GOAL
Say how many lines of the material below contain the word "script", with no other words.

* start MATERIAL *

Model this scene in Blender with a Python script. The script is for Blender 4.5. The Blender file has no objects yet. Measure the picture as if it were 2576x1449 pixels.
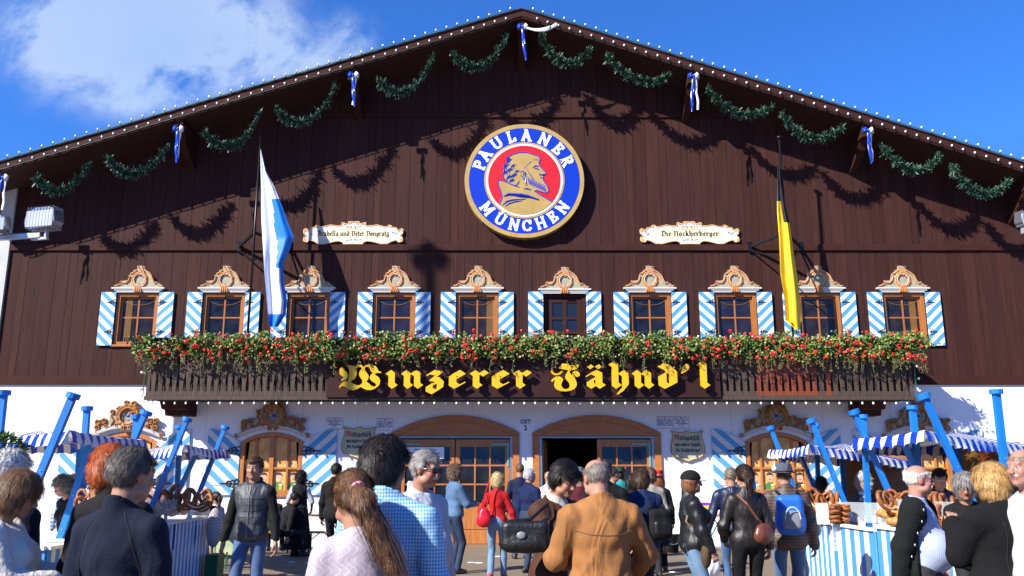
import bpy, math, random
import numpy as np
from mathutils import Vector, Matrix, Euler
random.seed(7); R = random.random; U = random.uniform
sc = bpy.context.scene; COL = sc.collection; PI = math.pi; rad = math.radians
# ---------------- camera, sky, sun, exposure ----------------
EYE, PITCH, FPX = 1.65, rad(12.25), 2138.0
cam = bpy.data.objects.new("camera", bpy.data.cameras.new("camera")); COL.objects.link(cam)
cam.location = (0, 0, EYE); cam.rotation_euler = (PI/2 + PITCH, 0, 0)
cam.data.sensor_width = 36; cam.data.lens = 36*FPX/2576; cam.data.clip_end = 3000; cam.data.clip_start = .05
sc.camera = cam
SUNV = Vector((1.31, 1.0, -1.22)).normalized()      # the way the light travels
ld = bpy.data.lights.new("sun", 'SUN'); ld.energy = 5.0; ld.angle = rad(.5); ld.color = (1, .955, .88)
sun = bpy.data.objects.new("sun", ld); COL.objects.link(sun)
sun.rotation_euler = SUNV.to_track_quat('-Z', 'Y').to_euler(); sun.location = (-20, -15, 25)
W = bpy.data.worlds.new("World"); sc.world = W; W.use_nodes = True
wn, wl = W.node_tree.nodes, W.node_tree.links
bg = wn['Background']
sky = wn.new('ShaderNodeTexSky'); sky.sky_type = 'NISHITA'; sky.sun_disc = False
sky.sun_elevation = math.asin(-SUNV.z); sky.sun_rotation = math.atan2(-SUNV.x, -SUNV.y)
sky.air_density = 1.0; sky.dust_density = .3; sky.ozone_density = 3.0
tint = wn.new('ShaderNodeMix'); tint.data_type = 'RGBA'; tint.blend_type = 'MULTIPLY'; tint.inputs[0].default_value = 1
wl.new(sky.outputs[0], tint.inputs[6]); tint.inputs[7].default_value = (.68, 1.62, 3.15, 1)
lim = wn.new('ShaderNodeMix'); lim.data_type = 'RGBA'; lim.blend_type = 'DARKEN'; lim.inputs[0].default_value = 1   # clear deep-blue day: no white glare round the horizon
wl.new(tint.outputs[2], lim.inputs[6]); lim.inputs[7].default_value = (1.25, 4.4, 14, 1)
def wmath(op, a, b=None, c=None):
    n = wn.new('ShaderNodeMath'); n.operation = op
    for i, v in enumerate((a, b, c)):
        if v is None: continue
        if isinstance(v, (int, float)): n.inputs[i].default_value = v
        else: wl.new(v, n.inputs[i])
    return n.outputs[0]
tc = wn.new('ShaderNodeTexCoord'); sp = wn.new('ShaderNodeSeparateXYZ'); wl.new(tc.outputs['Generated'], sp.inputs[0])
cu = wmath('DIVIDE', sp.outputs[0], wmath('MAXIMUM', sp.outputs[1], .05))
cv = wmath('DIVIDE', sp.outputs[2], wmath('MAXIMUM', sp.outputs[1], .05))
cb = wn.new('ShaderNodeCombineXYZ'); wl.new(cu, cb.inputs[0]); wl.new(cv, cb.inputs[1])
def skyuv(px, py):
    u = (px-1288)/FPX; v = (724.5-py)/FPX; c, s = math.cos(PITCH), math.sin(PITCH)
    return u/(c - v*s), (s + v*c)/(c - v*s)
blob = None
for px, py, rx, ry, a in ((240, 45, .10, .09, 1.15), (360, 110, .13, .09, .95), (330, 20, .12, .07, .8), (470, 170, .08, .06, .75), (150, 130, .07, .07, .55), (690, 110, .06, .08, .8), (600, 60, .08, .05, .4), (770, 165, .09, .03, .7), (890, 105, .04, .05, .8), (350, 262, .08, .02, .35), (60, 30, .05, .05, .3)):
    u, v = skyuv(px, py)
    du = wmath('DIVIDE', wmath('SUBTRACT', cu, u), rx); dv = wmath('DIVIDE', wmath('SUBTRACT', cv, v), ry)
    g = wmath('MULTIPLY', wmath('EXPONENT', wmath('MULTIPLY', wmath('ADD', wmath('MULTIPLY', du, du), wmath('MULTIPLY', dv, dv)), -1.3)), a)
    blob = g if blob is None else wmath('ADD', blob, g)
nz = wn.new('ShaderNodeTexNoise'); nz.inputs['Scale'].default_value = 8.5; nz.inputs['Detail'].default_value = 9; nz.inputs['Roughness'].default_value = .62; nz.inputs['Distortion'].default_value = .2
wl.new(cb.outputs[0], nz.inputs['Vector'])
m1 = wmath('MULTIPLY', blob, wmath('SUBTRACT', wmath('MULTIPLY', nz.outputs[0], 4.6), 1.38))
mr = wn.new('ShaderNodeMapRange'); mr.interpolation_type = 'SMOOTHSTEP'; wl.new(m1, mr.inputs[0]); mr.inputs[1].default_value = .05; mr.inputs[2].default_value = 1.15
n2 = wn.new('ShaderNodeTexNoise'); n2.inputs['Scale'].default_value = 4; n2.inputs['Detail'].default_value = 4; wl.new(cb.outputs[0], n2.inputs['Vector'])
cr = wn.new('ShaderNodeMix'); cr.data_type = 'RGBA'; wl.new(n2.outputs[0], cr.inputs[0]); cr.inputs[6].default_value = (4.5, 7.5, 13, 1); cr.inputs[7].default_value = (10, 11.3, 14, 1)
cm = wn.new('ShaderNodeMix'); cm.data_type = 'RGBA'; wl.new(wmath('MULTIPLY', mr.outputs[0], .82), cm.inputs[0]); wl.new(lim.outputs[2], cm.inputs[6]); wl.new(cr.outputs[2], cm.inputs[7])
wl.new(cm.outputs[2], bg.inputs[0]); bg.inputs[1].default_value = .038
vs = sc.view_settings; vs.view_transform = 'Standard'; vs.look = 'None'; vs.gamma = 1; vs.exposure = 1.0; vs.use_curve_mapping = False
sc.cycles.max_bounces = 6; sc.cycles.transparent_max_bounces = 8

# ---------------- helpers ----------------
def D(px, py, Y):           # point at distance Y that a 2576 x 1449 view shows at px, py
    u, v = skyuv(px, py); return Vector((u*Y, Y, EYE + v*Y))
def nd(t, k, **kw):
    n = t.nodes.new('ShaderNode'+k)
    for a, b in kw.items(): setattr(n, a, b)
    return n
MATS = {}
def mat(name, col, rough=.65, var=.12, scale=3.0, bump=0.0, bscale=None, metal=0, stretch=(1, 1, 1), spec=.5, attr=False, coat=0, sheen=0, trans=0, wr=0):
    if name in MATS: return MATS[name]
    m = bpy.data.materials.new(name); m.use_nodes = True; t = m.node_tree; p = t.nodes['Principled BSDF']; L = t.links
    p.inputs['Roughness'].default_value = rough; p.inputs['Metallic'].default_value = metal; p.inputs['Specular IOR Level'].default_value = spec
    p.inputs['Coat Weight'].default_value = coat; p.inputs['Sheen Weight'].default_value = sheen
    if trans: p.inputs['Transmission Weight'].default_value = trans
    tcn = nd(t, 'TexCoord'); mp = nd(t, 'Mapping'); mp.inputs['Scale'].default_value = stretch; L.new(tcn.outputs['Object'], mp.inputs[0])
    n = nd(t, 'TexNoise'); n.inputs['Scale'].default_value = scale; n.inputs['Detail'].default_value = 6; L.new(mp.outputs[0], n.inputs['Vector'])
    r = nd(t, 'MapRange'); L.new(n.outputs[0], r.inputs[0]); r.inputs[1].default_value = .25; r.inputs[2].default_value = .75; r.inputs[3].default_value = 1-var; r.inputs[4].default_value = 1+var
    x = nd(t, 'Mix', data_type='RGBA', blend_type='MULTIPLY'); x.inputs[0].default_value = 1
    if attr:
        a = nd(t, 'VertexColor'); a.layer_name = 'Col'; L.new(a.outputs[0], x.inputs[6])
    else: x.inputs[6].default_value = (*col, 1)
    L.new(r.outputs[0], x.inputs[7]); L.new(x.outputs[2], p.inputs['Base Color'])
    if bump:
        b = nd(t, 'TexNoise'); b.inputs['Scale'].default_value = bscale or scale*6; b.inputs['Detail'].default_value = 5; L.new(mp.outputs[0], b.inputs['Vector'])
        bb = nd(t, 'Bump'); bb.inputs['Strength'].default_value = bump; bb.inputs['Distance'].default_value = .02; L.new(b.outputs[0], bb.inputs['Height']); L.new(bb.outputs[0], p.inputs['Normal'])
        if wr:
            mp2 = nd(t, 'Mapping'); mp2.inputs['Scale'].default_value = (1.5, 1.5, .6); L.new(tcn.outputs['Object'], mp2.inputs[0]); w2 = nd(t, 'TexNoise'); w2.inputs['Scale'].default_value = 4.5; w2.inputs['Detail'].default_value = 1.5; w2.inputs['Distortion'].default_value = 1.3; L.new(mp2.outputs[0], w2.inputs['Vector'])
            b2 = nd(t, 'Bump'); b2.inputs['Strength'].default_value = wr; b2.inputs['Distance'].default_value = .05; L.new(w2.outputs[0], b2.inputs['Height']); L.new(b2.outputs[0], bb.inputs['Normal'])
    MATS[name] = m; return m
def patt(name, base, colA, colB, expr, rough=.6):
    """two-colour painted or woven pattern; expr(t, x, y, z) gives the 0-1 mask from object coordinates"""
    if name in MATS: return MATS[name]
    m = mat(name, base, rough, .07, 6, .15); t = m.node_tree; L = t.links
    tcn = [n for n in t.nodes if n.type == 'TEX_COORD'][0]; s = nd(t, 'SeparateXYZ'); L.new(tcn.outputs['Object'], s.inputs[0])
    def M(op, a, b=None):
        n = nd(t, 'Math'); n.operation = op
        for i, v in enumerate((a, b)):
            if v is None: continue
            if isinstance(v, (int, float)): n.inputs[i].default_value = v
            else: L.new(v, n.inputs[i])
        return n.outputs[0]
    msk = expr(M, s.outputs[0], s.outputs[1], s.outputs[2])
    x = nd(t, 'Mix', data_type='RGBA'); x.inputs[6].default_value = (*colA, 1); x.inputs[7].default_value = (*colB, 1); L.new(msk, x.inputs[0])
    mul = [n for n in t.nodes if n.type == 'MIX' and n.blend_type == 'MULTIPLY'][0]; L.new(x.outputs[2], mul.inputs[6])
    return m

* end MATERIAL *
* start MATERIAL *

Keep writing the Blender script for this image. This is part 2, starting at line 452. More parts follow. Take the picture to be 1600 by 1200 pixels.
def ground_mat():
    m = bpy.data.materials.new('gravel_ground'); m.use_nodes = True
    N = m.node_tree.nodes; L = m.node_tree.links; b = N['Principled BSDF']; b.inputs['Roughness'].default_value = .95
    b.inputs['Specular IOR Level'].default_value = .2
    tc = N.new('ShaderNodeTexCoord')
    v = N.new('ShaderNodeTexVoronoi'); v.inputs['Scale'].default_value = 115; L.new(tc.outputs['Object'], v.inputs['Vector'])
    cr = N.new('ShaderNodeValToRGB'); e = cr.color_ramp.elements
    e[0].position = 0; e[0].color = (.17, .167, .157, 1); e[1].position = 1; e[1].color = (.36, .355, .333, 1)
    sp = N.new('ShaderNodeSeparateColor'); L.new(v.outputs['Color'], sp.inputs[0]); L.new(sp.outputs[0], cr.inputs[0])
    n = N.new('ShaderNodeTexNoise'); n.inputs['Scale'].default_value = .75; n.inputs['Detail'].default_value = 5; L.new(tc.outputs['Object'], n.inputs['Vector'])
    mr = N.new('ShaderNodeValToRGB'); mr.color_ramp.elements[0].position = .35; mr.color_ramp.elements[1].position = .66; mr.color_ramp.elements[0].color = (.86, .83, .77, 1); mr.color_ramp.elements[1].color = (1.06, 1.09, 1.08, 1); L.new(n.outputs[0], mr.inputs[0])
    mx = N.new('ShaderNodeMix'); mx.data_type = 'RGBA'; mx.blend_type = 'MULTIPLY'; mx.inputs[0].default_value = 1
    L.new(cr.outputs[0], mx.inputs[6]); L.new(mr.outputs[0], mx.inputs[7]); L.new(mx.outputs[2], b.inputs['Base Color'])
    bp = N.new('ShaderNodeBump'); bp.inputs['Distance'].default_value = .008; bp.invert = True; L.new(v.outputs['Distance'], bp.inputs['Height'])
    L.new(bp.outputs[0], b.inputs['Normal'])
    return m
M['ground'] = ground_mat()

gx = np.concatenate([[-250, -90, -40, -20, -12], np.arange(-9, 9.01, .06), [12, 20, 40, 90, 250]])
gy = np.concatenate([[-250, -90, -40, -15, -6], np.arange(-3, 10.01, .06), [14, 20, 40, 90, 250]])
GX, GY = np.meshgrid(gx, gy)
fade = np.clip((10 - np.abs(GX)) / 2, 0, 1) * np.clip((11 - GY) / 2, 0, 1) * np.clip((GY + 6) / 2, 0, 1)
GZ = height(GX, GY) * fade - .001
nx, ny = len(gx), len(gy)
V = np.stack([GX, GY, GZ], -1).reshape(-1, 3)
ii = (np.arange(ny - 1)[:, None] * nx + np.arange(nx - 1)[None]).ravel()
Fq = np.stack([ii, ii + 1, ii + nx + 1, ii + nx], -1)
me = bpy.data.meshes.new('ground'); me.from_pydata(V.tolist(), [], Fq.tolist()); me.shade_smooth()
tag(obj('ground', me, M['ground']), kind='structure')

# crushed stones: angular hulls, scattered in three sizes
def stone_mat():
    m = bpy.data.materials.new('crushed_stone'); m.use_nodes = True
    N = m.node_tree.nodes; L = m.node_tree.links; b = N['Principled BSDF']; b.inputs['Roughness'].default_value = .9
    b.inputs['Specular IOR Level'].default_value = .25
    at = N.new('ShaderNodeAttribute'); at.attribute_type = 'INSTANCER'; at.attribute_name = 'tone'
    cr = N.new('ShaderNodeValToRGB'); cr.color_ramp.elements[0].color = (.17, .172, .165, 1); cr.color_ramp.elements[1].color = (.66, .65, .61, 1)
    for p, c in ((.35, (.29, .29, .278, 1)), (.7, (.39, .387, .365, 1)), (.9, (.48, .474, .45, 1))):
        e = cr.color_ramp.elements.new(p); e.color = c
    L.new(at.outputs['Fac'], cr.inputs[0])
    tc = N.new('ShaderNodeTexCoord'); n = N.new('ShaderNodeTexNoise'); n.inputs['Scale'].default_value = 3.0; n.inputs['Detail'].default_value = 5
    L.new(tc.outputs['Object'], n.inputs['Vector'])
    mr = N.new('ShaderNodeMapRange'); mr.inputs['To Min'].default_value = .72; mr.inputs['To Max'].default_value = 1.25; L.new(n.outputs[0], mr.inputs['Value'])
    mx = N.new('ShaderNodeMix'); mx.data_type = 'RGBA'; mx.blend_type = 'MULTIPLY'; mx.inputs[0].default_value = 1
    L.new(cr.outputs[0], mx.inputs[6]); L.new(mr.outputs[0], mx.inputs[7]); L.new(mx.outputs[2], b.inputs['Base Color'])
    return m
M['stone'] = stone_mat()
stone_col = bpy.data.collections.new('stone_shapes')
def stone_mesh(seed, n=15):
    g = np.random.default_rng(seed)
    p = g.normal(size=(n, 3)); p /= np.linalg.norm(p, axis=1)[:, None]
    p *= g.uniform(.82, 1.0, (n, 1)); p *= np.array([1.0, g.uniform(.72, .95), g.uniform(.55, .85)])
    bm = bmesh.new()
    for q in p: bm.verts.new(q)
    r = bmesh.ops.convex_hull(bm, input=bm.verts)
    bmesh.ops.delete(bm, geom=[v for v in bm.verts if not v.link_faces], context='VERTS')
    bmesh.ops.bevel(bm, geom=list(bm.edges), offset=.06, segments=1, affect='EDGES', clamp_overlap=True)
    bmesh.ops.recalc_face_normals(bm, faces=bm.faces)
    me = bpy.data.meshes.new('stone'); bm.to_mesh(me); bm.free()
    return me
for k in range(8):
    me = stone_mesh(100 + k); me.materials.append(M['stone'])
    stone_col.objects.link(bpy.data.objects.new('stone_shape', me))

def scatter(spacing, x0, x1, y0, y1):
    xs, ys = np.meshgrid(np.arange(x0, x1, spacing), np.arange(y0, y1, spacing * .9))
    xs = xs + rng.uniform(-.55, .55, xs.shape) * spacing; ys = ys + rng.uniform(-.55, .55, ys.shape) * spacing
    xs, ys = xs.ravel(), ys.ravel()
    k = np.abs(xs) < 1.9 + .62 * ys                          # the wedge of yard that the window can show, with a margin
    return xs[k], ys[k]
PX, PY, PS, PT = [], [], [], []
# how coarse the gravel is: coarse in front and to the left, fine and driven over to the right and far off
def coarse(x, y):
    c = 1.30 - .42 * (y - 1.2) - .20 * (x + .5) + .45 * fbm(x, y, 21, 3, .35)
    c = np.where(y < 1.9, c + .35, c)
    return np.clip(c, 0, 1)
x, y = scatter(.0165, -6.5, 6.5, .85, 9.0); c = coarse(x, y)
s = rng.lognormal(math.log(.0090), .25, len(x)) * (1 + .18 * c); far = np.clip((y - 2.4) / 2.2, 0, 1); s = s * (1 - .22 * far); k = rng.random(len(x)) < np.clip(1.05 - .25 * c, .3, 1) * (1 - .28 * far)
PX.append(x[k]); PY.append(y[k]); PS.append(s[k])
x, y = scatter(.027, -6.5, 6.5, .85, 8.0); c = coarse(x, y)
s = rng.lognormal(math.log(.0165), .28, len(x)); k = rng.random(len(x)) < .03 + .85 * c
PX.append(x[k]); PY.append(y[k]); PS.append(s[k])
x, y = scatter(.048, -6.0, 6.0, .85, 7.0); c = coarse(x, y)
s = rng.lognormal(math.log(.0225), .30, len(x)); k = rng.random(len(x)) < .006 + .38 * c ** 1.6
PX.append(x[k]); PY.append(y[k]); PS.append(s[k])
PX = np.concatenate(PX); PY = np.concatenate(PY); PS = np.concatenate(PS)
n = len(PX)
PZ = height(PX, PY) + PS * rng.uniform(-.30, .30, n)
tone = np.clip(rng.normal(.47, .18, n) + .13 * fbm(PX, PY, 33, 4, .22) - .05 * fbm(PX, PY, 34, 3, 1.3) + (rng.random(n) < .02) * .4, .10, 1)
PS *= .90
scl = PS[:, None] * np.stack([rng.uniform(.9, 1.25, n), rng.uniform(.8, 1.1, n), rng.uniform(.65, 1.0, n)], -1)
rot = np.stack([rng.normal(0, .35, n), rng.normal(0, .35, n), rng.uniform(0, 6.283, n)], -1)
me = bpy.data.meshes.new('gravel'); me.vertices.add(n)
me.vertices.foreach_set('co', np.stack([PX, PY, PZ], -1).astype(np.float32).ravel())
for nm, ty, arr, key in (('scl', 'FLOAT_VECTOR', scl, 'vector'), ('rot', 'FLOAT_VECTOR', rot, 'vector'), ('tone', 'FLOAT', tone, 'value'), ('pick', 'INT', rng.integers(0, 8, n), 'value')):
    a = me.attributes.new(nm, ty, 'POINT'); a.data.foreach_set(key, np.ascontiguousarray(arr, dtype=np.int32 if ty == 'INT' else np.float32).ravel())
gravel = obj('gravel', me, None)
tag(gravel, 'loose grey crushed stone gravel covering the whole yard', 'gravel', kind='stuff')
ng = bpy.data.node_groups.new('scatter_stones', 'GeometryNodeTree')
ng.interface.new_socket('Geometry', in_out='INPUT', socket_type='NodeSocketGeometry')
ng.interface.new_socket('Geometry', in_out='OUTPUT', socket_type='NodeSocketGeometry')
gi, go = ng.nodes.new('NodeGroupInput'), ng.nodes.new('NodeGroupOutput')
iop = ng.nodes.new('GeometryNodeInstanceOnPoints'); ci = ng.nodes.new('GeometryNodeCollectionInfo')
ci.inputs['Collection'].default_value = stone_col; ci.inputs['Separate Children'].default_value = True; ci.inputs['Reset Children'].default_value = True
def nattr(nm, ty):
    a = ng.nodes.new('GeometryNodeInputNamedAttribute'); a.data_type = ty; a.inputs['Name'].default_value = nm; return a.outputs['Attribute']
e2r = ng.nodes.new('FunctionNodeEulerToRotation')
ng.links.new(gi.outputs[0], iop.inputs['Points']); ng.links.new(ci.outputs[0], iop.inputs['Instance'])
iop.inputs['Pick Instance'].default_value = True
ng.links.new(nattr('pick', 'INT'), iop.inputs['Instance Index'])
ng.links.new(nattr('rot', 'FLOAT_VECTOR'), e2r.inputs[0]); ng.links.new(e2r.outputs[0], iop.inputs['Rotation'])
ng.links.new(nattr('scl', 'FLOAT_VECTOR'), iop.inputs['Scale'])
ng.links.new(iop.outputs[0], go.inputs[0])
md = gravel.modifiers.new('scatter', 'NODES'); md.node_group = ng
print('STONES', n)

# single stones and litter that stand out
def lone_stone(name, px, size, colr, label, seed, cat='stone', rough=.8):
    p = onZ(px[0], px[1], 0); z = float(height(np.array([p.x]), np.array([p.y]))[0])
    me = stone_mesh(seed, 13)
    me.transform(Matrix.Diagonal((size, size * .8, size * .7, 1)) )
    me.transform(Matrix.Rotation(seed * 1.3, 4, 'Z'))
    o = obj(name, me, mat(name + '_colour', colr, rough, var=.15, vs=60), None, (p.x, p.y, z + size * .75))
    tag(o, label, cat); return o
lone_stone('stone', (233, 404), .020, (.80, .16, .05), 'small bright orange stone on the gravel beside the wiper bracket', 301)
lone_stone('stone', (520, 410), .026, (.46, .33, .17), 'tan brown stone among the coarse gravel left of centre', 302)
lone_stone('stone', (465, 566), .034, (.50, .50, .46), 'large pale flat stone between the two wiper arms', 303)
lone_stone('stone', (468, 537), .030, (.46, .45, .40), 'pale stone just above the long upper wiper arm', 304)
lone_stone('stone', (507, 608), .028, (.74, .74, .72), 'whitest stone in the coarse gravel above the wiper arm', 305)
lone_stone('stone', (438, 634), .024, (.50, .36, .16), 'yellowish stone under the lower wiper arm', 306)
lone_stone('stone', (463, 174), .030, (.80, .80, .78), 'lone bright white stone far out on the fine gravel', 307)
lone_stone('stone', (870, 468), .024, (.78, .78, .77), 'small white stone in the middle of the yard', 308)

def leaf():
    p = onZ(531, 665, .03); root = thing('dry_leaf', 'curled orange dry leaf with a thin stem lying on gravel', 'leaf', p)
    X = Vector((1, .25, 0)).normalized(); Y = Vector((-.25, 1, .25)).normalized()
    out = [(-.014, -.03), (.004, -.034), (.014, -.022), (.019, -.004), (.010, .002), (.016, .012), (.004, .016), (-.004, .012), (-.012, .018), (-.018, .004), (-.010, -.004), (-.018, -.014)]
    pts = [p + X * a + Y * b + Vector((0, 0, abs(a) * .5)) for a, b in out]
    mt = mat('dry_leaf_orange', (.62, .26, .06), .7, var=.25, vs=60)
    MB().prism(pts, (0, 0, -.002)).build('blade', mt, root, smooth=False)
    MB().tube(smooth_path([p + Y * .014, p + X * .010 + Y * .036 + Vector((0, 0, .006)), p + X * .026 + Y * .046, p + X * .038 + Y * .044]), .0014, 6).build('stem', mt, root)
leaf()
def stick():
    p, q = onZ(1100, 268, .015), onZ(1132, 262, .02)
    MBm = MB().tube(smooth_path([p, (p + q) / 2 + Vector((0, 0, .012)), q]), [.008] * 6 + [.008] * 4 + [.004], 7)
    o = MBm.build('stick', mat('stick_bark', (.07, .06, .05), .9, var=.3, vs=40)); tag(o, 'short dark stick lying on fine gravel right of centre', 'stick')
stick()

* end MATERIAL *

SOLUTION
2